Q. When you came to San Jose.
MILOS RAONIC: That's true. Usually I hold grudges about that kind of stuff, so I'm surprised I forgot.
Yeah, so where my family came from, the situation we were in sort of gave us no option. My parents, both well‑educated, had an equal opportunity to really start thinking of opportunity to us, the three kids, myself, my brother, and my sister.
They both got jobs on the exact same day. Pretty much the first day they applied. So all of those things are very fortunate. I don't know if that would have been possible in a lot of different places in the world.
My parents speak good English now, but I don't think they did back then. I don't remember. I was three years old, to tell you the truth. We had the opportunity to go from living in a tiny apartment with my grandmother there to help take care of mostly me and help with my brother and sister, to having a comfortable middle class life in a nice suburb of Toronto.

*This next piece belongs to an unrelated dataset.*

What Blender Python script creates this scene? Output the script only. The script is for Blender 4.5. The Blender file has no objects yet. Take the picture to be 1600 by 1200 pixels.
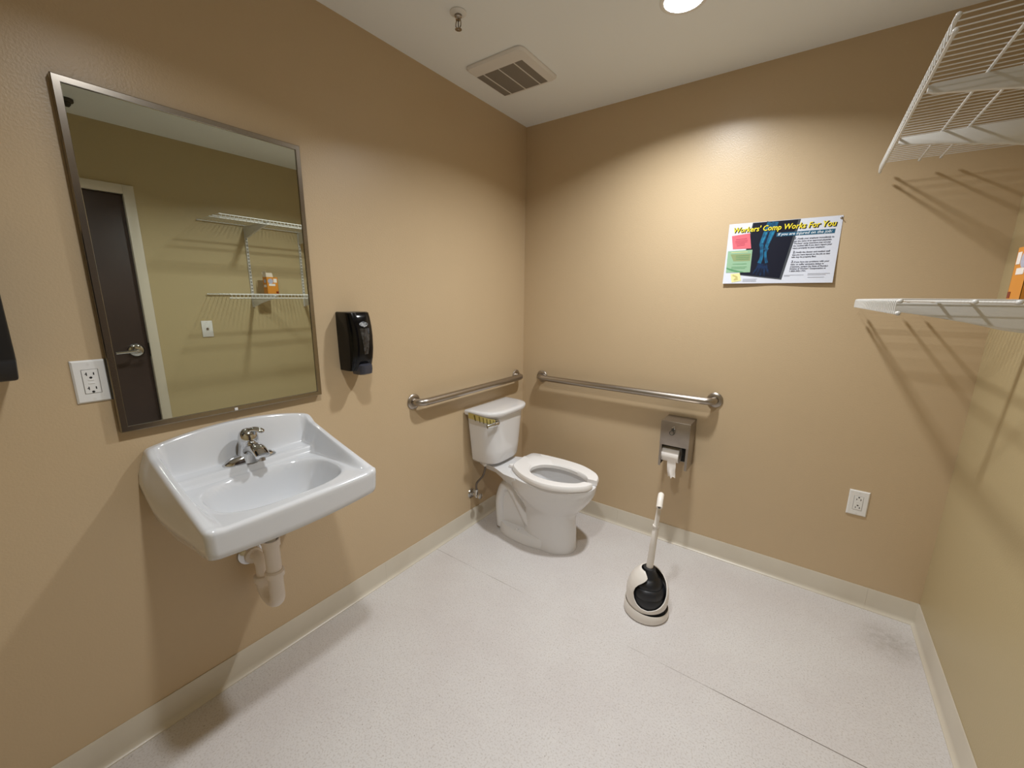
import bpy, bmesh, math, random
from mathutils import Vector, Matrix
from math import sin, cos, pi, radians, sqrt
random.seed(4)
S = bpy.context.scene
COL = S.collection

# ------------------------------------------------------------------ camera
cam_d = bpy.data.cameras.new('camera'); cam = bpy.data.objects.new('camera', cam_d); COL.objects.link(cam)
cam_d.sensor_width = 36.0; cam_d.lens = 637.764 / 1600 * 36.0; cam_d.clip_start = 0.02
_r = Vector((0.811618, 0.584117, 0.009162)); _u = Vector((-0.129525, 0.164635, 0.977813)); _f = Vector((-0.569649, 0.794798, -0.209278))
cam.matrix_world = Matrix(((_r.x, _u.x, -_f.x, 1.57), (_r.y, _u.y, -_f.y, -2.321), (_r.z, _u.z, -_f.z, 1.4141), (0, 0, 0, 1)))
S.camera = cam

# ------------------------------------------------------------------ room size, world, exposure, lamps
W, H, YF = 2.130, 2.4384, -2.78          # right wall x, ceiling z, front wall y (behind the camera)
LIGHTS = [(1.07, -0.612), (1.09, -1.84)]  # the two ceiling downlights
LAMP_W = 18.3
world = bpy.data.worlds.new('world'); S.world = world; world.use_nodes = True
world.node_tree.nodes['Background'].inputs[0].default_value = (0.05, 0.05, 0.05, 1)
world.node_tree.nodes['Background'].inputs[1].default_value = 0.2
S.view_settings.view_transform = 'Standard'; S.view_settings.look = 'None'
S.view_settings.exposure = 0.0; S.view_settings.gamma = 1.0; S.view_settings.use_curve_mapping = False
S.cycles.use_denoising = True
S.cycles.max_bounces = 14; S.cycles.diffuse_bounces = 10; S.cycles.glossy_bounces = 6
S.cycles.caustics_reflective = False; S.cycles.caustics_refractive = False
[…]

All those things built towards my brother and sister having what they have, the education they have, but also towards me being here. Canada is a big part of that. Canada gave my parents the possibility to give us that possibility.
I never really understood it until I grew up and was much older and then traveled. You see what kind of things people go through to find their opportunities.
I'm able to have a much deeper appreciation for that now. It helps me out a lot on tour. You have a lot of different cultures that you face, Toronto, Montréal, Vancouver, anywhere really. It just makes the fact of travel that much easier.
Since you know how to deal with so many people and so many cultures, a lot of the difficulties that might be of travel for, let's say, Europeans coming to the U.S. or the Americans coming over to Europe, it makes it that much easier. You don't give it too much thought.
I don't mind being wherever in the world I may be for however many weeks. My main objective is the tennis and that all is secondary. I think that helps me out a lot, the support I've gotten from a young age from Tennis Canada since I was 16 to the kind of support I get now form the general public, from sponsors, Canadian sponsors, all these kinds of things, I'm very grateful for. It's given us a lot of possibilities, and it still does continue to.
My parents both are very happily retired. They're able to enjoy their grandkids. They're able to enjoy traveling with me to tournaments.
I don't think there is that kind of personal freedom in many places around the world that you can find there, as long as you work for it. If you're ready to work for it, that opportunity will be there. You just got to go out and take it.
Q. Certainly if Nadal wins the match, you'll probably be on Centre or 1. How much will you appreciate getting onto a big show court?
MILOS RAONIC: Yeah, it will be nice. The lines won't change. The court won't change. The balls will be the same. You just forget all those kinds of things. There will be another time really to appreciate it. It's an opportunity I want to take.
Q. What if it's Centre Court?
MILOS RAONIC: Take a glance, enjoy it, appreciate it, forget it.
Q. You just said previously you lost to Kei two times. This time did you change your tactics or approach in today's match?
MILOS RAONIC: Yeah, a little bit, but not really too much. Definitely from when I played him in Tokyo ‑ I believe that was in 2012 in the final‑ I think we were both much less the players that we are to this day, the level of both of us.
But compared to Madrid, I don't feel like I did too much. In Madrid I gave myself the possibility, as well. I was up 5‑2, serving for that‑‑ 5‑3 serving for that first set. There were a lot of little things that went one way or the other. I came out with an approach. I just had to execute better.
But I felt in Madrid I had the right game plan. It was just about, Does it come? Does it happen that day or not?
Q. What is the key for you tomorrow if you play Nadal, and same question if you play Kyrgios?
MILOS RAONIC: Serving well. I've been able to do that so far. It's what's going to put the pressure on my opponent. It's what's going to give me a bit of freedom on the return games.
After that, the most important thing is going to be the attitude, the mental approach. I want to do much better than I did in Paris. I feel like I'm ready to do so.